Problem details:
Retype, exactly as written, every line from the one containing "were 1920x1920 pixels." down to the one containing "tag(o, 'yellow fire", including both, and nothing else.
——
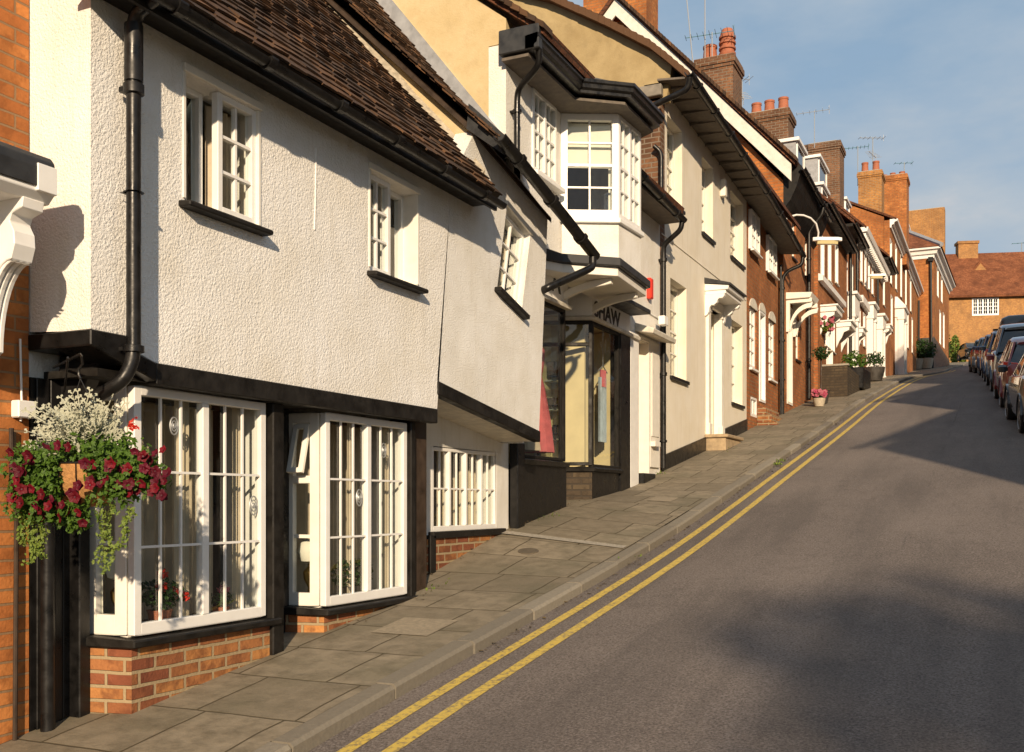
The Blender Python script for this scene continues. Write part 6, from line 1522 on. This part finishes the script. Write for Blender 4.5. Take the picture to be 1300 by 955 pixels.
    # lights, bumpers, plates, mirrors
    for s in (-1,1):
        b=MB(); b.hexa([V((s*Wd*.98,.30,.78)),V((s*Wd*.62,.0,.76)),V((s*Wd*.62,-.015,.76)),V((s*(Wd*.98+.012),.28,.78)),V((s*Wd*.93,.36,1.0)),V((s*Wd*.66,.06,.97)),V((s*Wd*.66,.03,.97)),V((s*(Wd*.96+.005),.34,1.0))]); b.build('tail_light',M['taillight'],rt,bevel=.01)
        b=MB(); b.hexa([V((s*Wd*.9,L-.45,.62)),V((s*Wd*.45,L-.02,.56)),V((s*Wd*.45,L+.015,.56)),V((s*Wd*.93,L-.42,.62)),V((s*Wd*.9,L-.5,.80)),V((s*Wd*.5,L-.12,.70)),V((s*Wd*.5,L-.08,.70)),V((s*Wd*.94,L-.48,.79))]); b.build('headlight',M['headlight'],rt,bevel=.01)
        b=MB(); b.loft([[V((s*(Wd+xx),L*.665+yy*k,belt+.07+zz*k)) for yy,zz in ((-.05,-.05),(.04,-.05),(.05,.03),(0,.07),(-.05,.04))] for xx,k in ((.03,.6),(.08,1.1),(.17,1.1),(.20,.7))]); b.build('wing_mirror',M[paint],rt,smooth=True)
    b=MB(); b.loft([[V((x,y,z)) for x,y,z in ((xx*Wd*.97,yy+.0,.24),(xx*Wd*.97,yy-.06,.28),(xx*Wd*.97,yy-.07,.5),(xx*Wd*.97,yy,.54))] for xx,yy in ((-1,.32),(-.93,.06),(-.6,-.02),(.6,-.02),(.93,.06),(1,.32))]); b.build('rear_bumper',M[paint if kind!='mpv' else 'trim'],rt,smooth=True)
    b=MB(); b.box(facing(-.085),-.26,.26,.55,.66,-.03,0); b.build('number_plate',M['plate_y'],rt)
    b=MB(); b.box(F((0,L+.03,0),(-1,0,0)),-.26,.26,.36,.47,-.1,0); b.build('number_plate',M['plate_w'],rt)
    rt.location=loc; rt.rotation_euler=(pitch,0,rz); return rt
def putcar(xl,yr,hd,label,paint,kind,flip=False):
    Wd={'hatch':.84,'estate':.88,'mpv':.9,'saloon':.86}[kind]; L={'hatch':3.9,'estate':4.5,'mpv':4.5,'saloon':4.4}[kind]
    # rear-left corner at (xl, yr), heading angle hd (positive turns left)
    z0=gk(yr+.8)-.05; z1=gk(yr+L-.8)-.05; pt=math.atan2(z1-z0,L-1.6)
    cx=xl+Wd*math.cos(hd); cy=yr+Wd*math.sin(hd)
    if flip:
        cx+=-math.sin(hd)*L; cy+=math.cos(hd)*L; r=car((cx,cy,gk(cy)-.05),hd+math.pi,-pt,label,paint,kind)
    else: r=car((cx,cy,gk(yr)-.05),hd,pt,label,paint,kind)
    return r
# left flank line of the parked cars
putcar(.34,18.5,R(4.5),'nearest parked car, black hatchback cut off by the right edge','p_black','hatch')
putcar(.03,23.3,R(3.0),'dark red hatchback parked second in the row','p_red','hatch')
putcar(-.20,28.2,R(2.5),'blue grey people carrier parked third in the row','p_silver','mpv')
c4=putcar(-.43,33.5,R(2.0),'dark blue estate car parked fourth, under the long roof box','p_blue','estate')
putcar(-.66,39.0,R(2.0),'dark blue hatchback parked fifth, beyond the roof box car','p_blue','hatch')
putcar(-.92,44.0,R(2.5),'dark pewter saloon parked sixth in the row','p_grey','saloon')
putcar(-1.2,49.6,R(2.5),'dark green hatchback furthest up the row of parked cars','p_dgreen','hatch')
c8=car((0,0,0),0,0,'black car facing down the hill, parked by the long brick wall at the top','p_black','hatch')
P8=att(1226,463.5,89); c8.location=(P8.x,P8.y,gk(P8.y)-.05); c8.rotation_euler=(0,0,R(180+18)); c8['group']='' ; del c8['group']
# roof box on the estate
h=R(2.0); Rm=Matrix.Rotation(h,3,'Z'); cL=V(c4.location); pt=c4.rotation_euler.x
rb=root('roof_box',(0,0,0),'dark grey streamlined roof box fixed on the fourth parked car','roof box'); ORI[rb.name]=V((0,0,0))
b=MB(); b.loft([[V((x*w,y,z*k)) for x,z in ((-.42,.0),(-.45,.12),(-.38,.30),(-.2,.37),(.2,.37),(.38,.30),(.45,.12),(.42,0))] for y,w,k in ((0,.85,.75),(.06,.97,.95),(.5,1,1),(1.3,.98,.95),(1.9,.8,.7),(2.1,.5,.35))]); b.build('box_shell',M['roofbox'],rb,smooth=True,sharp=50)
b=MB(); b.wbox(-.6,.6,.45,.52,-.06,-.005); b.wbox(-.6,.6,1.35,1.42,-.06,-.005); b.build('roof_bars',M['trim'],rb)
q=Matrix.Rotation(h,3,'Z')@Matrix.Rotation(pt,3,'X')@V((0,.7,1.585)); rb.location=cL+q; rb.rotation_euler=(pt,0,h)

# ================================================================= trees behind the viewer that dapple the road
def tree(x,y,H,cr,label,seed):
    z=gk(y)-.2; rt=root('street_tree',(x,y,z),label,'tree','trees down the hill behind the viewpoint'); random.seed(seed)
    b=MB(); b.tube([(x,y,z),(x+.1,y,z+H*.3),(x-.1,y+.1,z+H*.55),(x,y,z+H*.8)],[.32,.24,.16,.06],10)
    for k in range(9):
        a=k*2.4; zz=z+H*(.35+.05*k); e=V((x+cr*.8*math.cos(a),y+cr*.8*math.sin(a),zz+cr*.4)); b.tube([(x,y,zz),(V((x,y,zz))+e)/2+V((0,0,.2)),e],[.11,.07,.03],6)
    b.build('trunk',M['brownwood'],rt,smooth=True)
    b=MB()
    for k in range(16):
        a=random.random()*6.3; rr=cr*random.uniform(.1,.8); c=V((x+rr*math.cos(a),y+rr*math.sin(a),z+H*random.uniform(.66,.95))); leafcloud(b,c,cr*.42,cr*.42,cr*.34,230,.15,seed*31+k,.2); random.seed(seed*100+k)
    b.build('crown',M['leaf_d'],rt,fixn=False,uv=False)
TREES=[(11.6,-16.6,12.6,2.0),(16.5,-24.5,15.2,2.1)]
tree(*TREES[0],'broad leafed street tree just down the hill from the viewpoint on the right',1)
tree(*TREES[1],'taller street tree further down the hill on the right',2)

# ================================================================= light, sky, camera
EL=20.0; AZ=V((.455,-.89,0)).normalized()
sd=V((AZ.x*math.cos(R(EL)),AZ.y*math.cos(R(EL)),math.sin(R(EL))))
sun=bpy.data.lights.new('sun','SUN'); sun.energy=5.0; sun.angle=R(.9); sun.color=(1.0,.78,.53)
so=bpy.data.objects.new('sun',sun); COL.objects.link(so); so.rotation_euler=(-sd).to_track_quat('-Z','Y').to_euler(); so.location=(0,0,40)
w=bpy.data.worlds.new('World'); SC.world=w; w.use_nodes=True; nt=w.node_tree; bg=nt.nodes['Background']
sky=nt.nodes.new('ShaderNodeTexSky'); sky.sky_type='NISHITA'; sky.sun_disc=False; sky.sun_elevation=R(EL); sky.sun_rotation=math.atan2(sd.x,sd.y); sky.dust_density=1.2; sky.ozone_density=1.2
tc=nt.nodes.new('ShaderNodeTexCoord'); mp=nt.nodes.new('ShaderNodeMapping'); mp.inputs['Scale'].default_value=(1,1,2.6); nt.links.new(tc.outputs['Generated'],mp.inputs[0])
n1=noise_(nt,mp.outputs[0],2.6,6,.55); n2=noise_(nt,mp.outputs[0],7,5,.6)
f=math_(nt,'ADD',math_(nt,'MULTIPLY',n1,.75),math_(nt,'MULTIPLY',n2,.25))
cf=ramp(nt,f,[(.38,(.85,.85,.85)),(.50,(.95,.95,.95)),(.62,(1,1,1))])
cc=ramp(nt,f,[(.40,(1.5,2.15,2.85)),(.50,(1.95,2.5,3.1)),(.60,(2.55,2.9,3.25)),(.68,(3.4,3.35,3.4))])
col=mixc(nt,cf,sky.outputs[0],cc)
nt.links.new(col,bg.inputs[0]); bg.inputs[1].default_value=.15
cam=bpy.data.cameras.new('camera'); cam.sensor_width=36; cam.lens=36*FPX/1300; cam.shift_y=(HY-477.5)/1300; cam.clip_start=.05; cam.clip_end=3000
co=bpy.data.objects.new('camera',cam); COL.objects.link(co); co.location=(0,0,0); co.rotation_euler=(R(90),0,TH); SC.camera=co
SC.view_settings.view_transform='Standard'; SC.view_settings.look='None'; SC.view_settings.exposure=.30; SC.view_settings.gamma=1; SC.view_settings.use_curve_mapping=False
SC.render.engine='CYCLES'; SC.cycles.use_denoising=True; SC.cycles.max_bounces=8; SC.cycles.transparent_max_bounces=12; SC.cycles.caustics_reflective=False; SC.cycles.caustics_refractive=False
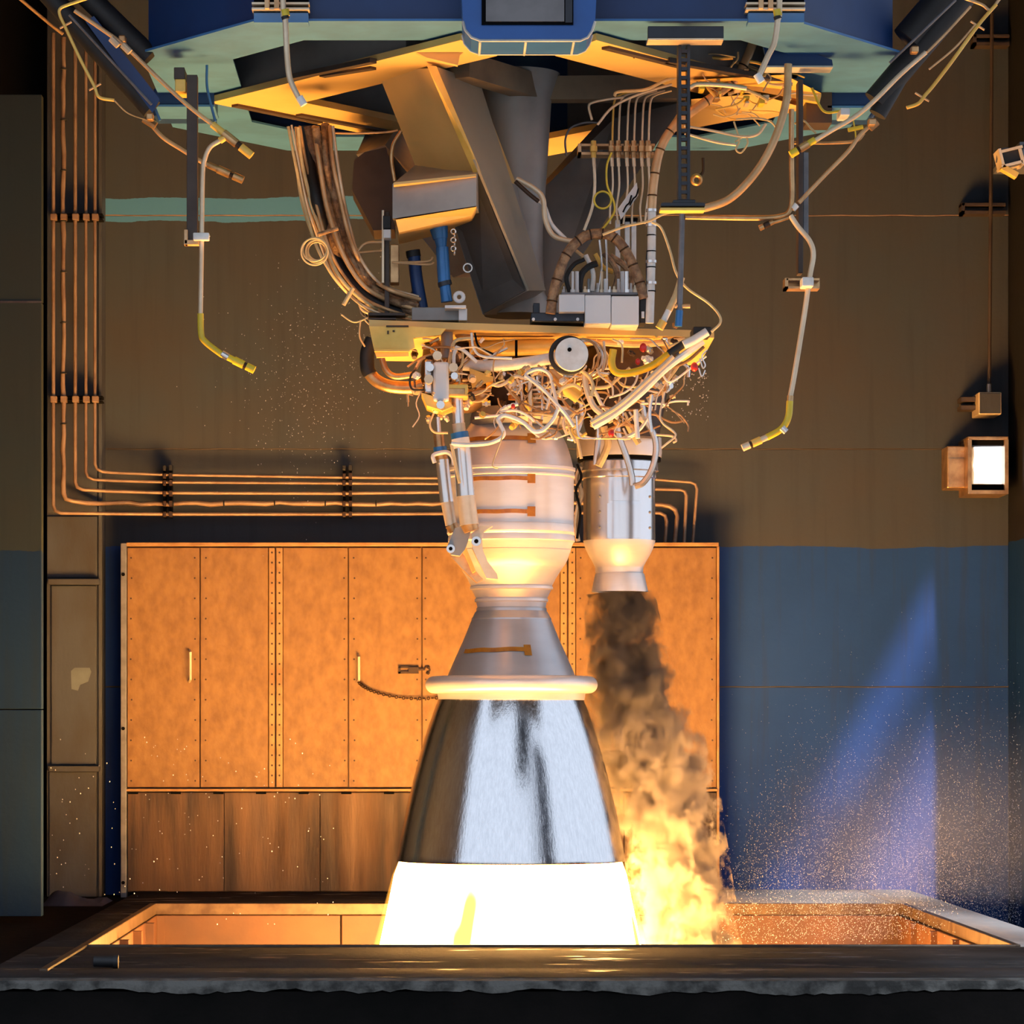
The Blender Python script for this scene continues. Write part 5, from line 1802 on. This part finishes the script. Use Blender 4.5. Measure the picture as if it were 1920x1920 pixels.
pv = nd(nt, 'ShaderNodeVolumePrincipled')
pv.inputs['Color'].default_value = (0.9, 0.6, 0.35, 1)
nt.links.new(math_n(nt, 'MULTIPLY', fl.outputs[0], 2.0), pv.inputs['Density'])
pv.inputs['Emission Color'].default_value = (1.0, 0.50, 0.10, 1)
nt.links.new(em, pv.inputs['Emission Strength'])
nt.links.new(pv.outputs[0], nt.nodes['Material Output'].inputs['Volume'])
o = domain(FP, FD, 1.3).build('rolling_fire', m, None)
tag(o, 'yellow fire licking up beside the bell nozzle on the right', 'fire', kind='stuff')

# thin mist hanging over the right of the slab
mm = bpy.data.materials.new('deluge_mist')
mm.use_nodes = True
nt = mm.node_tree
nt.nodes.remove(nt.nodes['Principled BSDF'])
pv = nd(nt, 'ShaderNodeVolumeScatter')
pv.inputs['Color'].default_value = (0.9, 0.9, 0.95, 1)
g = nd(nt, 'ShaderNodeNewGeometry')
vm = nd(nt, 'ShaderNodeVectorMath', operation='SUBTRACT')
nt.links.new(g.outputs['Position'], vm.inputs[0])
vm.inputs[1].default_value = (2.75, 18.0, 0.0)
ln = nd(nt, 'ShaderNodeVectorMath', operation='LENGTH')
nt.links.new(scalev(nt, vm.outputs[0], (0.75, 0.8, 0.85)), ln.inputs[0])
mr = nd(nt, 'ShaderNodeMapRange')
mr.interpolation_type = 'SMOOTHSTEP'
mr.inputs[1].default_value = 1.0
mr.inputs[2].default_value = 0.1
mr.inputs[3].default_value = 0.0
mr.inputs[4].default_value = 0.12
nt.links.new(ln.outputs[1], mr.inputs[0])
nt.links.new(math_n(nt, 'MULTIPLY', mr.outputs[0], math_n(nt, 'MULTIPLY', noise_n(nt, g.outputs['Position'], 2.0, 2.0), 2.0)), pv.inputs['Density'])
nt.links.new(pv.outputs[0], nt.nodes['Material Output'].inputs['Volume'])
b = MB()
b.ball((2.75, 18.0, 0.0), 1.0, (1.4, 1.3, 1.25), 4)
for v in b.bm.verts:
    v.co.z = max(v.co.z, 0.02)
o = b.build('water_mist', mm, None)
tag(o, 'thin pinkish water mist over the right end of the slab', 'mist', kind='stuff')

# water droplets thrown up by the deluge
wm = mat('water_drop', (0.42, 0.46, 0.62), 0.2)
rw = random.Random(9)


def drops(name, gen, count, label):
    vs, fs = [], []
    for k in range(count):
        p, r = gen()
        n0 = len(vs)
        vs += [p + Vector((r, 0, 0)), p - Vector((r, 0, 0)), p + Vector((0, r, 0)), p - Vector((0, r, 0)), p + Vector((0, 0, r * 1.3)), p - Vector((0, 0, r * 1.3))]
        for a, c, e in ((0, 2, 4), (2, 1, 4), (1, 3, 4), (3, 0, 4), (2, 0, 5), (1, 2, 5), (3, 1, 5), (0, 3, 5)):
            fs.append((n0 + a, n0 + c, n0 + e))
    me = bpy.data.meshes.new(name)
    me.from_pydata(vs, [], fs)
    me.materials.append(wm)
    o = bpy.data.objects.new(name, me)
    COL.objects.link(o)
    return tag(o, label, 'droplets', kind='stuff')


def g_right():
    while True:
        y = 1760 - abs(rw.gauss(0, 170))
        x = rw.uniform(1330, 1915)
        d = rw.uniform(16.4, 19.2)
        if y < 1120 or (x < 1350 + (1700 - y) * .35 and rw.random() < .8):
            continue
        if rw.random() > .25 + .75 * min(1, (x - 1330) / 260):
            continue
        return P(x, y, d), rw.uniform(.0006, .0017)


def g_left():
    x = rw.gauss(590, 75)
    y = rw.gauss(720, 100)
    return P(x, y, rw.uniform(16.2, 18.8)), rw.uniform(.0008, .0028)


def g_low():
    return P(rw.uniform(80, 640), rw.uniform(1380, 1740), rw.uniform(16.5, 19.1)), rw.uniform(.0018, .0036)


def g_pit():
    return P(rw.uniform(1350, 1800), rw.uniform(1690, 1772), rw.uniform(15.5, 17.6)), rw.uniform(.0008, .0020)


def g_misc():
    return P(rw.uniform(1240, 1330), rw.uniform(700, 790), rw.uniform(16, 17)), rw.uniform(.0016, .0036)


drops('water_droplets', g_right, 20000, 'fine water spray thrown up over the right side of the slab')
drops('water_droplets', g_pit, 1000, 'water spray over the right end of the flame pit')
drops('water_droplets', g_left, 650, 'loose cluster of water drops left of the engine top')
drops('water_droplets', g_low, 160, 'few scattered water drops in front of the locker and column')
drops('water_droplets', g_misc, 90, 'small cluster of water drops right of the engine top')
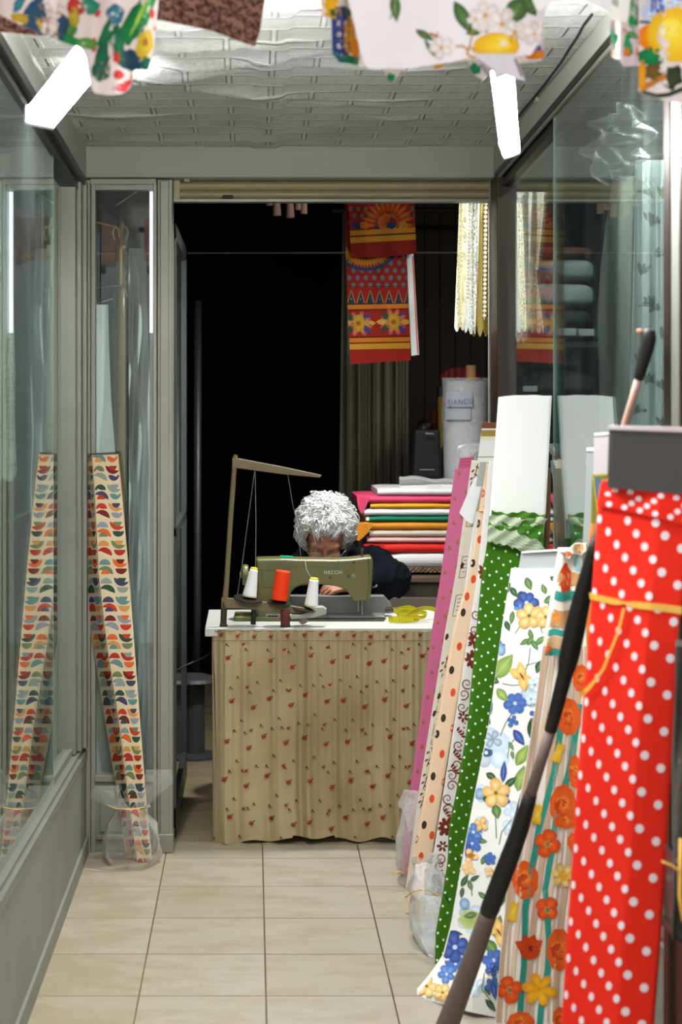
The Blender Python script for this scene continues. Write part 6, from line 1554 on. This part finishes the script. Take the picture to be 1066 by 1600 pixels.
——
Result for this exercise:
The Blender Python script for this scene continues. Write part 5, from line 1802 on. This part finishes the script. Use Blender 4.5. Measure the picture as if it were 1920x1920 pixels.
pv = nd(nt, 'ShaderNodeVolumePrincipled')
pv.inputs['Color'].default_value = (0.9, 0.6, 0.35, 1)
nt.links.new(math_n(nt, 'MULTIPLY', fl.outputs[0], 2.0), pv.inputs['Density'])
pv.inputs['Emission Color'].default_value = (1.0, 0.50, 0.10, 1)
nt.links.new(em, pv.inputs['Emission Strength'])
nt.links.new(pv.outputs[0], nt.nodes['Material Output'].inputs['Volume'])
o = domain(FP, FD, 1.3).build('rolling_fire', m, None)
tag(o, 'yellow fire licking up beside the bell nozzle on the right', 'fire', kind='stuff')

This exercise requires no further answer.